**What is required**
Would you output the whole listing below, exactly as it reads?

**Supplied information**
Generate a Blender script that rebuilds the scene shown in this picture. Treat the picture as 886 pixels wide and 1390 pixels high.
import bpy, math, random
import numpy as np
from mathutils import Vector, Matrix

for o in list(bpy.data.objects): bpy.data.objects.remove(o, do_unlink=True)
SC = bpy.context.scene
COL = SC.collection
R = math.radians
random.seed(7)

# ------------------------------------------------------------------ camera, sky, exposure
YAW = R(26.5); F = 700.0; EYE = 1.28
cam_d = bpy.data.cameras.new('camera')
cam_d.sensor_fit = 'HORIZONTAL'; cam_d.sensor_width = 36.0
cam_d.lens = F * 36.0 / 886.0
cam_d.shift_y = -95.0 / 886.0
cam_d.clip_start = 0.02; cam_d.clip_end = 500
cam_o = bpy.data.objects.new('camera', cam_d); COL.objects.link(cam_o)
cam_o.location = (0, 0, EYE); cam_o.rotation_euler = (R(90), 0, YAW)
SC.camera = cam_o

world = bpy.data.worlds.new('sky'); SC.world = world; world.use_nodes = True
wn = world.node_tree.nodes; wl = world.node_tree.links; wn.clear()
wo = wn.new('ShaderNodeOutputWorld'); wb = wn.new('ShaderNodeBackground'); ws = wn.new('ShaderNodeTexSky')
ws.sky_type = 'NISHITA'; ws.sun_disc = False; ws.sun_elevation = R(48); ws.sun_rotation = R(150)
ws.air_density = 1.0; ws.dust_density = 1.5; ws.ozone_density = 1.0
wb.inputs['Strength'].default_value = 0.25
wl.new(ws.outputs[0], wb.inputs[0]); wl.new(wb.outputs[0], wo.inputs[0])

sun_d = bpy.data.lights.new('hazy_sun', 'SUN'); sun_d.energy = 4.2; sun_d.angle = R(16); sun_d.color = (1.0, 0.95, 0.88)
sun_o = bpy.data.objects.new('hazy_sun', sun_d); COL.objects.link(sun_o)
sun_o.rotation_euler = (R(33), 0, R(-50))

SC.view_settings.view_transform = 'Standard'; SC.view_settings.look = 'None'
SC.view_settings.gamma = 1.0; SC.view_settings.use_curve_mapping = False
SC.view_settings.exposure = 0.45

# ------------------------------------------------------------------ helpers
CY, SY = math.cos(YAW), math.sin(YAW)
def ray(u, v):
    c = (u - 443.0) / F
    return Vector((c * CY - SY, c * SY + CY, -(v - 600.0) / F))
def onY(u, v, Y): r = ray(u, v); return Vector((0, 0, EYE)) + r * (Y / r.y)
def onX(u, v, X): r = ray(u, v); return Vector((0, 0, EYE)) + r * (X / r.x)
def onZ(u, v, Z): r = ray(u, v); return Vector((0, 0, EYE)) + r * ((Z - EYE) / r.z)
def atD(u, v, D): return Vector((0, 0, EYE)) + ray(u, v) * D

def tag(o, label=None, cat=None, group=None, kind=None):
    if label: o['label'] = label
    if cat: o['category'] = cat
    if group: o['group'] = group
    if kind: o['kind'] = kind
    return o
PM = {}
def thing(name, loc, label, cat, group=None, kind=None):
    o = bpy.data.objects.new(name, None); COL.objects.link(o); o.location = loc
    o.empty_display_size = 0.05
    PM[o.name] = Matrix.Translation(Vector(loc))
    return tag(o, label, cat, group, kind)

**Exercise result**
Generate a Blender script that rebuilds the scene shown in this picture. Treat the picture as 886 pixels wide and 1390 pixels high.
import bpy, math, random
import numpy as np
from mathutils import Vector, Matrix

for o in list(bpy.data.objects): bpy.data.objects.remove(o, do_unlink=True)
SC = bpy.context.scene
COL = SC.collection
R = math.radians
random.seed(7)

# ------------------------------------------------------------------ camera, sky, exposure
YAW = R(26.5); F = 700.0; EYE = 1.28
cam_d = bpy.data.cameras.new('camera')
cam_d.sensor_fit = 'HORIZONTAL'; cam_d.sensor_width = 36.0
cam_d.lens = F * 36.0 / 886.0
cam_d.shift_y = -95.0 / 886.0
cam_d.clip_start = 0.02; cam_d.clip_end = 500
cam_o = bpy.data.objects.new('camera', cam_d); COL.objects.link(cam_o)
cam_o.location = (0, 0, EYE); cam_o.rotation_euler = (R(90), 0, YAW)
SC.camera = cam_o

world = bpy.data.worlds.new('sky'); SC.world = world; world.use_nodes = True
wn = world.node_tree.nodes; wl = world.node_tree.links; wn.clear()
wo = wn.new('ShaderNodeOutputWorld'); wb = wn.new('ShaderNodeBackground'); ws = wn.new('ShaderNodeTexSky')
ws.sky_type = 'NISHITA'; ws.sun_disc = False; ws.sun_elevation = R(48); ws.sun_rotation = R(150)
ws.air_density = 1.0; ws.dust_density = 1.5; ws.ozone_density = 1.0
wb.inputs['Strength'].default_value = 0.25
wl.new(ws.outputs[0], wb.inputs[0]); wl.new(wb.outputs[0], wo.inputs[0])

sun_d = bpy.data.lights.new('hazy_sun', 'SUN'); sun_d.energy = 4.2; sun_d.angle = R(16); sun_d.color = (1.0, 0.95, 0.88)
sun_o = bpy.data.objects.new('hazy_sun', sun_d); COL.objects.link(sun_o)
sun_o.rotation_euler = (R(33), 0, R(-50))

SC.view_settings.view_transform = 'Standard'; SC.view_settings.look = 'None'
SC.view_settings.gamma = 1.0; SC.view_settings.use_curve_mapping = False
SC.view_settings.exposure = 0.45

# ------------------------------------------------------------------ helpers
CY, SY = math.cos(YAW), math.sin(YAW)
def ray(u, v):
    c = (u - 443.0) / F
    return Vector((c * CY - SY, c * SY + CY, -(v - 600.0) / F))
def onY(u, v, Y): r = ray(u, v); return Vector((0, 0, EYE)) + r * (Y / r.y)
def onX(u, v, X): r = ray(u, v); return Vector((0, 0, EYE)) + r * (X / r.x)
def onZ(u, v, Z): r = ray(u, v); return Vector((0, 0, EYE)) + r * ((Z - EYE) / r.z)
def atD(u, v, D): return Vector((0, 0, EYE)) + ray(u, v) * D

def tag(o, label=None, cat=None, group=None, kind=None):
    if label: o['label'] = label
    if cat: o['category'] = cat
    if group: o['group'] = group
    if kind: o['kind'] = kind
    return o
PM = {}
def thing(name, loc, label, cat, group=None, kind=None):
    o = bpy.data.objects.new(name, None); COL.objects.link(o); o.location = loc
    o.empty_display_size = 0.05
    PM[o.name] = Matrix.Translation(Vector(loc))
    return tag(o, label, cat, group, kind)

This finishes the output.